Esta sessão no Batalha contou com a presença do realizador e teve vários momentos a todos os títulos interessantes. Desde logo a vontade expressa de abandonar os circuitos comerciais, as salas cada vez mais devotadas à fruição de pipocas e coca-colas e que fazem da sétima arte um pretexto para o consumismo. Depois a grande verdade do cinema que são os espectadores: “As suas reacções”, e cito de cor as palavras de João Botelho, “a sua emoção, o seu tédio, as suas gargalhadas, o adormecer durante a sessão, isso é que é verdadeiro. Tudo o mais é falso, e isto as pessoas ainda não perceberam”. Enfim - e sobretudo - “As Meninas Exemplares”, esse exercício exuberante de cinema que tem numa conversa em Veneza com Paula Rego um dos seus momentos mais significativos, a convergência de pontos de vista em relação à obra da Condessa de Ségur a afirmar uma colaboração da pintora com o realizador ao nível dos quadros, o que só em parte se cumpriu graças à itinerância de uma exposição de desenhos de Paula Rego que acompanha as projecções do filme, já que entretanto a pintora faleceu. Ficam, enfim, as imagens sublimes de um exercício onde a imaginação nunca se impõe à realidade do texto, antes o enriquece com a “verdade” única do cinema de João Botelho.
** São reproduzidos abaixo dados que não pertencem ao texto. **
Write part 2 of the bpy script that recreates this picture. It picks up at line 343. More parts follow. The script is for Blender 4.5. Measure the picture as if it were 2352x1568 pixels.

Em “As Meninas Exemplares”, o realizador reinscreve a pedagogia moral da Condessa de Ségur numa gramática visual altamente composta, mas é precisamente essa estilização que torna visível o núcleo disciplinar da narrativa e que permite aproximar o filme do universo de Paula Rego. Tal como a artista desmonta a doçura aparente dos contos infantis para revelar o seu reverso autoritário, também o filme expõe a rigidez do modelo educativo de oitocentos. A coreografia exacta, a teatralidade dos quadros, a contenção afectiva das personagens, deixam entrever a violência subtil que acompanha a formação das meninas “virtuosas”. Se João Botelho tende por vezes a admirar demasiado o artifício, correndo o risco de suavizar o impacto crítico da história, a leitura em paralelo com Paula Rego permite recuperar a dimensão iminentemente política do seu cinema: o que em Ségur se apresenta como lição edificante, no olhar do realizador - e potencialmente no do espectador - transforma-se num território de tensão, resistência e desejo reprimido. Assim, o filme beneficia quando visto como peça que, ainda que timidamente, abre fendas no edifício moralizante original, oferecendo matéria para uma apreciação mais objectiva. Ele é menos a celebração de uma infância exemplar e mais um exercício de observação crítica sobre as estruturas de poder que moldam, domesticam e silenciam tudo à sua volta.